Just me and my dog, out on the trail at Homer Lake.

Just me and my dog, out on the trail at Homer Lake.

I was looking for a tug-of-war stuffie for Ashley and saw a sloth one. She loves it. I think she may just hang on to it forever. 📷🐕

I have an orange fleece buff that I wear when it’s cold and windy. Ashley, still feisty after a walk, grabbed the back of it and started pulling tug-of-war fashion.
“Don’t do that Ashley! How would you like it if I started pulling something around your neck… Oh.”

It just occurred to me that I haven’t been tagging my dog 🐕 picture 📸 posts with the appropriate emojis, so here’s one to give people on micro.blog a heads-up that they may have missed some.

I’m pretty sure Ashley has never seen snow before (she’s not quite 8 months old), but she seems only mildly interested. Pretty unimpressed, actually.

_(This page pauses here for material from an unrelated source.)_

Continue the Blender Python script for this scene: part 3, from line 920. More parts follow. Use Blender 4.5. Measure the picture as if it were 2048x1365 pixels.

I heard a tip some years back about how to handle dog barking. It made sense, and so I’d always planned to go with it if I got a dog. Trying it with just one pet isn’t much of an experiment, but it seems to be working, so I thought I’d describe it.
The basic thesis is this: You cannot teach your dog not to bark. Your dog has 10,000 years of evolution saying that an approaching stranger is a potential malefactor who must be barked at. You cannot train them out of this.
However, you can train them that they only need to bark until the pack leader has been made aware of the intruder, and that’s what I’ve been trying to do.
When Ashley spots someone who needs to be barked at, I hurry over to where she is and praise her profusely: “Good dog! You have alerted us as to the presence of a potential malefactor! That is exactly what you’re supposed to do! You’re the best! Have a treat!”
During the time that I’m praising her, Ashley will quit barking. She’ll also not bark while she’s eating her treat. Usually by the time the praise and treat are over the potential malefactor will have moved along, so there’s no need for more barking.
Occasionally (especially in these days of cell phones) the potential malefactor will still be in view outside the window, and Ashley will go on barking, but I try not to respond further. The essential lesson here is that she only needs to bark until I have been alerted, and that further barking is pointless.
Ashley has barked at any number of potential malefactors, but she has not barked so much as to be annoying to us or our neighbors. So, it’s looking like a win so far.

One of the many advantages of living here at Winfield Village is that we have a dog park!

How it started: Ashley got up from the sofa and came over as if she wanted to sit in my lap in my chair. There really isn’t room though, so I thought I’d move over to the sofa, where we could more easily sit together.
How it’s going:

That bag will never be the same, Ashley.
(We could have rescued the bag before it was destroyed, but we’d already rescued many other things, and this one just didn’t seem worth the trouble)

No doubt foolish of me, but when I adopted a puppy of a breed mix reported to be “high energy,” I expected more in the way of long brisk walks, and less in the way of having my hands and feet nibbled while I tried to do useful stuff.